Things I wish I’d known before my first CFG Python class:

  • I promise you don’t need to have done coding before. Promise. P r o m i s e. Especially for your first class! Everything is designed for complete beginners, so come with an open mind and willingness to learn. If you get stuck, there are multiple instructors, so it’s straightforward to ask for help. If you enjoy logical processes, you’ll probably enjoy it; my degree background is social and political sciences and I liked the way you can slowly build upon your coding knowledge to create more advanced programs.
  • Give yourself some time to install and set up the required technology: CFG provide very clear instructions on how to set up everything you need for your first class. We use PyCharm Community, and at the beginning of my first class, when I went to open this for the first time, it took about 20 minutes to open on my incredibly slow laptop. I was stressed trying to simultaneously memorise the steps the class was taking and waiting for the programme to open – lesson learned and it’s been plain sailing ever since.
  • It doesn’t have to be a solo battle. CFG offer a variety of courses – why not encourage a friend to sign up as well? Although CFG manage the applications and allocation of students to courses, having someone you know do any of their courses is a good way to hold yourself accountable. I was fortunate enough to end up on the same lesson slot as one of my friends (hi, Michelle!) and have found it incredibly helpful to talk to someone else during this learning journey about both its highlights and challenges.
  • There are so many online resources to support you in your journey. CFG do a great job providing their core curriculum, teaching and homework tasks. However, if there is anything you are unsure on, there are also hundreds of blogs, videos and courses that you can follow to go over topics covered in class.

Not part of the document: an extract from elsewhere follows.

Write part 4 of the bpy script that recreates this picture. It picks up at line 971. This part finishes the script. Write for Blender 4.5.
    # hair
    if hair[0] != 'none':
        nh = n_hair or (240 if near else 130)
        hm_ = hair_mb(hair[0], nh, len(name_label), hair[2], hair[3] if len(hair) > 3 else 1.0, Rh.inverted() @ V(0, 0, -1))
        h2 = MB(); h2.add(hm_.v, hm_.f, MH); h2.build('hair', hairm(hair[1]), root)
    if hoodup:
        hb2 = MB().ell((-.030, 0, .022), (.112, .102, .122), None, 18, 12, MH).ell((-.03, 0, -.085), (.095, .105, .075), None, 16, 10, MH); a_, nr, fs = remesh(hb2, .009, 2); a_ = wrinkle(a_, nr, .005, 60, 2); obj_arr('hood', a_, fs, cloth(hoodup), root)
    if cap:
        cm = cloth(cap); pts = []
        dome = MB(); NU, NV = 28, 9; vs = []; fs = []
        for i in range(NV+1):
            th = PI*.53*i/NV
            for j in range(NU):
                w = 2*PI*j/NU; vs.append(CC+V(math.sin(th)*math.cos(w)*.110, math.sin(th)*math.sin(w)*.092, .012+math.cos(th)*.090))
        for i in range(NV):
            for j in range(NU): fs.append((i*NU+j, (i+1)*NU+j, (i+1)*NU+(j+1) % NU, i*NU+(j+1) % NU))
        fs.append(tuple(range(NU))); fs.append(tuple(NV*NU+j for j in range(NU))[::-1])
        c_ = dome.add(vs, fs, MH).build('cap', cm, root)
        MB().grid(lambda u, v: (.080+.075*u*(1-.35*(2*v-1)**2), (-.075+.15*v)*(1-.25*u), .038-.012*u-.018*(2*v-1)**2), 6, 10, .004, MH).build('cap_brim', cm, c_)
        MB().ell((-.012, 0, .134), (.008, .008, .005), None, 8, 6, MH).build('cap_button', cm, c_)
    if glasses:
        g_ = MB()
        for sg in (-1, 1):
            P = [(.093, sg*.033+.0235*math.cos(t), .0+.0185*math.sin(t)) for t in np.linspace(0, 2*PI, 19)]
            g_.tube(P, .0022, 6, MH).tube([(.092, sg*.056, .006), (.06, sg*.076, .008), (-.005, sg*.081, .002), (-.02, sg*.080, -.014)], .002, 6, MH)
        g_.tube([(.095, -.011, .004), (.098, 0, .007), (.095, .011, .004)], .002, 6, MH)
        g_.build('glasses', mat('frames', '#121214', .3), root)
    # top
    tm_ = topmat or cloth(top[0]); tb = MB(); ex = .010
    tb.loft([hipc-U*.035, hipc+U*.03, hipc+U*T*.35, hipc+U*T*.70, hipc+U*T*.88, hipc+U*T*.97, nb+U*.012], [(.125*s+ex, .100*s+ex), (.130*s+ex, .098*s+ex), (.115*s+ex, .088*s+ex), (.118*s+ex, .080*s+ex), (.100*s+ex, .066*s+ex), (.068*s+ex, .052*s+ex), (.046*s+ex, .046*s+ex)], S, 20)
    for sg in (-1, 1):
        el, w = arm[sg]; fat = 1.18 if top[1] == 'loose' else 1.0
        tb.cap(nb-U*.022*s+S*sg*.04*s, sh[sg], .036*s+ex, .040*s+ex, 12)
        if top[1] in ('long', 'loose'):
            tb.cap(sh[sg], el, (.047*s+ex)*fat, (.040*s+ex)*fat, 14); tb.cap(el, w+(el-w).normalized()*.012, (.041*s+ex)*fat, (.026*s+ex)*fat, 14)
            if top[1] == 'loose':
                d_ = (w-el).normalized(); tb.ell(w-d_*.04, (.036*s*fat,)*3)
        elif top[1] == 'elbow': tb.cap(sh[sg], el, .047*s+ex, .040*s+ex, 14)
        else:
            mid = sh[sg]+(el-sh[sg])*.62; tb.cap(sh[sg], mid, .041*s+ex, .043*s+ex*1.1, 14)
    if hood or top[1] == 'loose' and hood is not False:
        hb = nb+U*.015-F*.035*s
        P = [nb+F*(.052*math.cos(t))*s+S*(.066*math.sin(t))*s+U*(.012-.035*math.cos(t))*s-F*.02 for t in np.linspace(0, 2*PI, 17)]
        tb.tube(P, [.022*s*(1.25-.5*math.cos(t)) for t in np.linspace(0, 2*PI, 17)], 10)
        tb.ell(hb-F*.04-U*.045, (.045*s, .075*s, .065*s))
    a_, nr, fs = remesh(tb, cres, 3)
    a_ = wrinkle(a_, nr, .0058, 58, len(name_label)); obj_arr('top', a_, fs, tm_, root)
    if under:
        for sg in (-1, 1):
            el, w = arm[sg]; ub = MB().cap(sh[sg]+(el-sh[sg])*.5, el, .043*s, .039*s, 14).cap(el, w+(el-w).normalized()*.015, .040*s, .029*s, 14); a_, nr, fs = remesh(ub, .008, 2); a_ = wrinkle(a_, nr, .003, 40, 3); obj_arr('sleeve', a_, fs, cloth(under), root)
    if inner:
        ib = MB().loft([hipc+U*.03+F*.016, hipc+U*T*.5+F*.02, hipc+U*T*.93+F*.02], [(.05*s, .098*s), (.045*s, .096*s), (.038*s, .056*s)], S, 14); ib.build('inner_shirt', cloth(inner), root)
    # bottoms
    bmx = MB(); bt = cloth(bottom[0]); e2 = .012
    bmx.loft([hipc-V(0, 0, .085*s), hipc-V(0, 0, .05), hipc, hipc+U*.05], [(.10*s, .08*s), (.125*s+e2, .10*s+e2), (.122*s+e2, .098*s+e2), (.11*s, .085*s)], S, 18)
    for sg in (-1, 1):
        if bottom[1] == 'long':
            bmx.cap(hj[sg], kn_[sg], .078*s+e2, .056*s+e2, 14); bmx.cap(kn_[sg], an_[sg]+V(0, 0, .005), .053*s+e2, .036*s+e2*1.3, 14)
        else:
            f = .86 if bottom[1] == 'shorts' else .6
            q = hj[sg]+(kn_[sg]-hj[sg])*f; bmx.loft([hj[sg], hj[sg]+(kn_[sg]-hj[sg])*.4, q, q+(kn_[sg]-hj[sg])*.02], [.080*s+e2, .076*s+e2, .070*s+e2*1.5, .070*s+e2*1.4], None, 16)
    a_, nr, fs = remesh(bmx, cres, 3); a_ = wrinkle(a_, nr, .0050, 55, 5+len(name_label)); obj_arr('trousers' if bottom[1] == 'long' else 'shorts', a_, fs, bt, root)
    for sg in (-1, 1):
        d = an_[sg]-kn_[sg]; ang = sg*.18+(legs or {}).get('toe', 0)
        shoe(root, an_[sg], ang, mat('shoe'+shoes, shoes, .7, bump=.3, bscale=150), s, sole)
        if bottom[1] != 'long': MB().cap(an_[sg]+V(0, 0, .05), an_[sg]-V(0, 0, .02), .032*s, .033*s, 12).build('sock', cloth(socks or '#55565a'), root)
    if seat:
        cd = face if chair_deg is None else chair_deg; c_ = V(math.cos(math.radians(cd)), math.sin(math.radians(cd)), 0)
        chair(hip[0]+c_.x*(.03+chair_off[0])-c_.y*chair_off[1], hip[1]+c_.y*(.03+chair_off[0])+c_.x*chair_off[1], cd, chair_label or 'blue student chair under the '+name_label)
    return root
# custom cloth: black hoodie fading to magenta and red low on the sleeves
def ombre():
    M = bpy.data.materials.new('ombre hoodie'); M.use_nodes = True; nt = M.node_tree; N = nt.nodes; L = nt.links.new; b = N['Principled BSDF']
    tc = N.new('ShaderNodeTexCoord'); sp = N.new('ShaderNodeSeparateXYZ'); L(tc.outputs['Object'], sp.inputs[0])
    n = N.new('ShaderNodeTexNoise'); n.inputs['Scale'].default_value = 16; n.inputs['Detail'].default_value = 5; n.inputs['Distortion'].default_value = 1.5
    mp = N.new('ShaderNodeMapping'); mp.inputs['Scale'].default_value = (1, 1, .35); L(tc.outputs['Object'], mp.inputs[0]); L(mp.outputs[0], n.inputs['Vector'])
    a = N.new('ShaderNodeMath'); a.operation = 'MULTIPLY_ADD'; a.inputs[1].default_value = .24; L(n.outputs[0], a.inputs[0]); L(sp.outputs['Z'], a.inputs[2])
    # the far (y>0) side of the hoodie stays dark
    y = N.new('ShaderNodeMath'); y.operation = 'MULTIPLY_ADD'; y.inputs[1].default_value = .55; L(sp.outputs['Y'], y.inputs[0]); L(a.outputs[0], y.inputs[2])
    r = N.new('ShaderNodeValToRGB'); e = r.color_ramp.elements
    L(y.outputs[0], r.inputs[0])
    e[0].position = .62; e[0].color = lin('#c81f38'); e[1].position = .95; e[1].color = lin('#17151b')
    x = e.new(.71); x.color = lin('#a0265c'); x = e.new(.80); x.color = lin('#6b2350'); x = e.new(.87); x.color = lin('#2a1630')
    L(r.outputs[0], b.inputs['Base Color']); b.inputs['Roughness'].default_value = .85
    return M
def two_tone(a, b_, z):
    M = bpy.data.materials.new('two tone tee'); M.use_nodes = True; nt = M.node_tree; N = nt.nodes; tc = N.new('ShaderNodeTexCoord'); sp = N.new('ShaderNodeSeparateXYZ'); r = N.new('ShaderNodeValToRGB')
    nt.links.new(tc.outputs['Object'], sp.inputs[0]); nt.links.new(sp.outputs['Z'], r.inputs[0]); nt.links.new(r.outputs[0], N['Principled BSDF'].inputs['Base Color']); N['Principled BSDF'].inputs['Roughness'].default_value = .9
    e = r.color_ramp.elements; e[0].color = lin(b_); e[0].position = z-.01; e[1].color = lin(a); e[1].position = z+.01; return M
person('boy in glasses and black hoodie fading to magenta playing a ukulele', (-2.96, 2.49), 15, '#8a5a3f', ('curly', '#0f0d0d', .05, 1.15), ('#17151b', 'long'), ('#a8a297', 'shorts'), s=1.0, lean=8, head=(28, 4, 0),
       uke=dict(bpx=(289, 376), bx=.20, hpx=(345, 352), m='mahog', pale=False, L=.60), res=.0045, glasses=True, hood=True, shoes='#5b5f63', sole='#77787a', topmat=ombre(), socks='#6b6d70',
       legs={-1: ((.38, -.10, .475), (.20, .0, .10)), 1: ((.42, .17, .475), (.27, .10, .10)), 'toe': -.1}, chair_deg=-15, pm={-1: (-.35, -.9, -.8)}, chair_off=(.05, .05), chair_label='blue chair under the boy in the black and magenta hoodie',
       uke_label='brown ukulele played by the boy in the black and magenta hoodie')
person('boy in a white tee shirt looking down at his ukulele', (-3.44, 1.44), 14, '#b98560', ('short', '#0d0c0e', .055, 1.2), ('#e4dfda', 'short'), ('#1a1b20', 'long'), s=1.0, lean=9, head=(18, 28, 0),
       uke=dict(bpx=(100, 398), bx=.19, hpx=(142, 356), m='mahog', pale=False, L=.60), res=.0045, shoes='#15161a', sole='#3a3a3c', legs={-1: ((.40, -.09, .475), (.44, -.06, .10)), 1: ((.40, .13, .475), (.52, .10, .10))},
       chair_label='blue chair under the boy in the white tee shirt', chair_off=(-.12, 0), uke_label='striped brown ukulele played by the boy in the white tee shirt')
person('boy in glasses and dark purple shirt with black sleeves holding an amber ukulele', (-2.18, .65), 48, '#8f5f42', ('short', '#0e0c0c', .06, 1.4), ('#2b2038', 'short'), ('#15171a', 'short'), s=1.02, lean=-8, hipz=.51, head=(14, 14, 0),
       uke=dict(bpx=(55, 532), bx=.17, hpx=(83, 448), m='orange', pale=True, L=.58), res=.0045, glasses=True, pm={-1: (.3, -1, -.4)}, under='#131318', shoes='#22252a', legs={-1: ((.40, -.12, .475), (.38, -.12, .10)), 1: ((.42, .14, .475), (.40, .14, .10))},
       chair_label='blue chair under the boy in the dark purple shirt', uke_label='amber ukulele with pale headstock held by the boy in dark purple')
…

Interested in signing up yourself?

Code First: Girls run three free courses:

  1. Introduction to Web Development
  2. Introduction to Python Programming
  3. Introduction to Data Science and SQL Programming

These courses are open to self-identifying women:

  • aged 18-23 
  • OR are currently studying at university
  • OR have finished their studies in the last two years 

If you’re interested in signing up for a free course (2 hours, once a week for 8 weeks), you can do this here. As you can probably tell, I’d highly recommend it.

In these uncertain times, it is useful to think of different ways to approach challenges and think broadly regarding different options which may be available to you.

A big thank you to all the volunteers at CFG for helping female students from all backgrounds to begin to explore careers and possibilities within the tech industry.